** START **
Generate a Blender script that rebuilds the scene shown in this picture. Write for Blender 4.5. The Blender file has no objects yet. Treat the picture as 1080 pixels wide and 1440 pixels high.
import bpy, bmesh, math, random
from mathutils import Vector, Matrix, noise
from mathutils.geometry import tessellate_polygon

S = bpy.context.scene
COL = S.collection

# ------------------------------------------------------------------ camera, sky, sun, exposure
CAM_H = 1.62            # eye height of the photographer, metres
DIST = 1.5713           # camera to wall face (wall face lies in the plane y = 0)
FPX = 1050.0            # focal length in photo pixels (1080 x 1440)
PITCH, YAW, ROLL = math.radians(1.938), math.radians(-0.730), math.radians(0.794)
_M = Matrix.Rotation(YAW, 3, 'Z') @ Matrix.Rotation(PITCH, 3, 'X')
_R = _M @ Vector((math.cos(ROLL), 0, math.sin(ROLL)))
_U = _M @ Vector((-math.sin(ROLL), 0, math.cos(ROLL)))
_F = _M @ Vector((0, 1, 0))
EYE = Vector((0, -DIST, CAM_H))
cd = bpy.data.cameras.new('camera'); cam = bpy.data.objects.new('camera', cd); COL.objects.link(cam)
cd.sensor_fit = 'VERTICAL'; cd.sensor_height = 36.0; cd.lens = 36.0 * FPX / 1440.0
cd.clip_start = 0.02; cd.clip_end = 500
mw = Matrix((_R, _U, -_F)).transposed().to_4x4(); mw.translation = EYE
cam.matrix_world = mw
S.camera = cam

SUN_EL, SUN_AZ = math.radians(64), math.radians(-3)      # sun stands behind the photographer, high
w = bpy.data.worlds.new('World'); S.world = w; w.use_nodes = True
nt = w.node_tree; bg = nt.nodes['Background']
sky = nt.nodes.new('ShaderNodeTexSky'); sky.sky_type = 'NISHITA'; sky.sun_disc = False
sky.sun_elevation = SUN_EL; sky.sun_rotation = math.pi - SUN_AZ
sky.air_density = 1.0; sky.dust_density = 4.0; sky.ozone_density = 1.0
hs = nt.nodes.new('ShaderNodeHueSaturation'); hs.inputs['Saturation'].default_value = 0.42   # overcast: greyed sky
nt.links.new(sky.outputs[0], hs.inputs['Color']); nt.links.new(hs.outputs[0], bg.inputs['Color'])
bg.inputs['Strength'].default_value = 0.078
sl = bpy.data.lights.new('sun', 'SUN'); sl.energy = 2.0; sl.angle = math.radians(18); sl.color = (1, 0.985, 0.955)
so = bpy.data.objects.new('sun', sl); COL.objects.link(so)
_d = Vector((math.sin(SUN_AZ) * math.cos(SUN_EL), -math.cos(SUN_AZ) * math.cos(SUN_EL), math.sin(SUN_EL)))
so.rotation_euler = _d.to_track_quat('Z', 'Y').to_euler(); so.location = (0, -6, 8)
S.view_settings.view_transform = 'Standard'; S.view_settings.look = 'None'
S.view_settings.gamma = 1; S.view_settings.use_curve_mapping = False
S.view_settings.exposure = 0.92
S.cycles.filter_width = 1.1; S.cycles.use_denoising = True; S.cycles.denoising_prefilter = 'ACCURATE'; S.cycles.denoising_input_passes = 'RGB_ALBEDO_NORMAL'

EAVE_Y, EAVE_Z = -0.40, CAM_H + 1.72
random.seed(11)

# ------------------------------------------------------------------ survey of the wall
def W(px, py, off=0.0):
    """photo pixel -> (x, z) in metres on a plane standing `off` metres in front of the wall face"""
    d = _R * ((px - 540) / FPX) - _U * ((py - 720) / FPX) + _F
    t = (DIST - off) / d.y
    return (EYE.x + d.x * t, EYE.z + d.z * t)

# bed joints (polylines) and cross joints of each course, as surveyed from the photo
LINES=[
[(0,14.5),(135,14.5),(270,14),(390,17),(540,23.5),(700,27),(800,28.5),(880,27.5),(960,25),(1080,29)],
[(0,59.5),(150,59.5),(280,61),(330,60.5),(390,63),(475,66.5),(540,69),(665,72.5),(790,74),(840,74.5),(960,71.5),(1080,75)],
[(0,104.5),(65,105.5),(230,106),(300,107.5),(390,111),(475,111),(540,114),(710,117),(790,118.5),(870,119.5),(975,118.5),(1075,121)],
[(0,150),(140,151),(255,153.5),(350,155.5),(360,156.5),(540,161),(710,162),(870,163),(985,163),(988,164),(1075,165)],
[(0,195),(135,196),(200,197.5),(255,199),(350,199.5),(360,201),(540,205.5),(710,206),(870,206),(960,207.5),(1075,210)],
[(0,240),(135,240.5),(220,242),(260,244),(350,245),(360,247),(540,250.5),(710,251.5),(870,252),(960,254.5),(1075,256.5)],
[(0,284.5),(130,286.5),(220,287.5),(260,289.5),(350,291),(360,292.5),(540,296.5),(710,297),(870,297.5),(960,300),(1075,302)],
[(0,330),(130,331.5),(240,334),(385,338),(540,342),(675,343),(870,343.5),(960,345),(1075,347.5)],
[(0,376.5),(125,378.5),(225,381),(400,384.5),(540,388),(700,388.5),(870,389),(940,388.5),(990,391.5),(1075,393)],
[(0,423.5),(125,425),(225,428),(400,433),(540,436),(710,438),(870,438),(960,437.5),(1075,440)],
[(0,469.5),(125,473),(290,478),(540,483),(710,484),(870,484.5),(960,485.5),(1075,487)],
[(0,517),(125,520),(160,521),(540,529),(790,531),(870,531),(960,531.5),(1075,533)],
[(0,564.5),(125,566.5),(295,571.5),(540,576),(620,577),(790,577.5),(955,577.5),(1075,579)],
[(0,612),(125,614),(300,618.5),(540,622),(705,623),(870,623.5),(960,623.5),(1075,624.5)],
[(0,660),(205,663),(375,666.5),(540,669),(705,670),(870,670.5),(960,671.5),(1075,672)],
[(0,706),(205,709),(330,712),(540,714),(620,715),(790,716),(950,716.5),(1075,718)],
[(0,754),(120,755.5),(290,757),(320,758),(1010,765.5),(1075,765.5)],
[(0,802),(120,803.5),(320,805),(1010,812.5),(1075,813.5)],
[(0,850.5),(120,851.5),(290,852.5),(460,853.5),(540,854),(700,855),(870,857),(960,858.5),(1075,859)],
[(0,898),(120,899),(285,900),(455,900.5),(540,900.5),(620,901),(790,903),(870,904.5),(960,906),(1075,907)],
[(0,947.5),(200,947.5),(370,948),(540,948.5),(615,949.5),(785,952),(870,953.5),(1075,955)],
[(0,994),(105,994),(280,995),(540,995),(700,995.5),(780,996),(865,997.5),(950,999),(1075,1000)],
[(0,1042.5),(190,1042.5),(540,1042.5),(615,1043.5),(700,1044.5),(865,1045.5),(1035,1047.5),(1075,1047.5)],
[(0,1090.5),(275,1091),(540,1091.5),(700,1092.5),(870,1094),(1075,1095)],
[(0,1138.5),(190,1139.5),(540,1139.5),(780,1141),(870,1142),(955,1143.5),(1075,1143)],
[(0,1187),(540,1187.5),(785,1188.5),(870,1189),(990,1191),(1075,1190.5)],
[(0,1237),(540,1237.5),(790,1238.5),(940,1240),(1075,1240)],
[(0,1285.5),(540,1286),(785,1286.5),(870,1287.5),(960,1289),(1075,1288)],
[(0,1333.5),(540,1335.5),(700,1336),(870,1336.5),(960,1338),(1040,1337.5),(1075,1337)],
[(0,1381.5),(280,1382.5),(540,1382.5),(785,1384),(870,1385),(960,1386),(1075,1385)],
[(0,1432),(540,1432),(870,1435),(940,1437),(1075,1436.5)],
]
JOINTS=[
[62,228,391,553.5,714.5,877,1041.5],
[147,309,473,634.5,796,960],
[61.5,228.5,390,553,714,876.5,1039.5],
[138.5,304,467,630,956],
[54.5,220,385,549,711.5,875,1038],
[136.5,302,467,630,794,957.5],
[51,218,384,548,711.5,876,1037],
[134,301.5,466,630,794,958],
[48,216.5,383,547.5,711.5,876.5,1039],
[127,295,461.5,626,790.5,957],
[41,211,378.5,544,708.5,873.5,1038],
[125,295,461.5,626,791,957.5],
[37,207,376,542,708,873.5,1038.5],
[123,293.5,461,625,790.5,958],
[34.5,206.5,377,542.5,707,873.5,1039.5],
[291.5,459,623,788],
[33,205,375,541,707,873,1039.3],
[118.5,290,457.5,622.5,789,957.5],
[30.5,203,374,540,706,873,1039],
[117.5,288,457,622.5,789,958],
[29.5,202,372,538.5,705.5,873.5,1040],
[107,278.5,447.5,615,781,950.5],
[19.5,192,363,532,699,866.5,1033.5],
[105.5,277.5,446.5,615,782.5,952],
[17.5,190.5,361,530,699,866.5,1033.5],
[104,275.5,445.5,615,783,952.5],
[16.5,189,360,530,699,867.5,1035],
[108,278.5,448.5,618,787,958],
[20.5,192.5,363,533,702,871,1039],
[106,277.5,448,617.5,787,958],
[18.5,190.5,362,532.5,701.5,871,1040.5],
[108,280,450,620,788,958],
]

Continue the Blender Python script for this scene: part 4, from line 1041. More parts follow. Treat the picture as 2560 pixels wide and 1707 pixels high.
** END **
[YOUR OBJECTIVE]: Reprint the data above from the opening line to the line holding "COL = S.collection", inclusive, and nothing else.

[TASK RESULT]:
Generate a Blender script that rebuilds the scene shown in this picture. Write for Blender 4.5. The Blender file has no objects yet. Treat the picture as 1080 pixels wide and 1440 pixels high.
import bpy, bmesh, math, random
from mathutils import Vector, Matrix, noise
from mathutils.geometry import tessellate_polygon

S = bpy.context.scene
COL = S.collection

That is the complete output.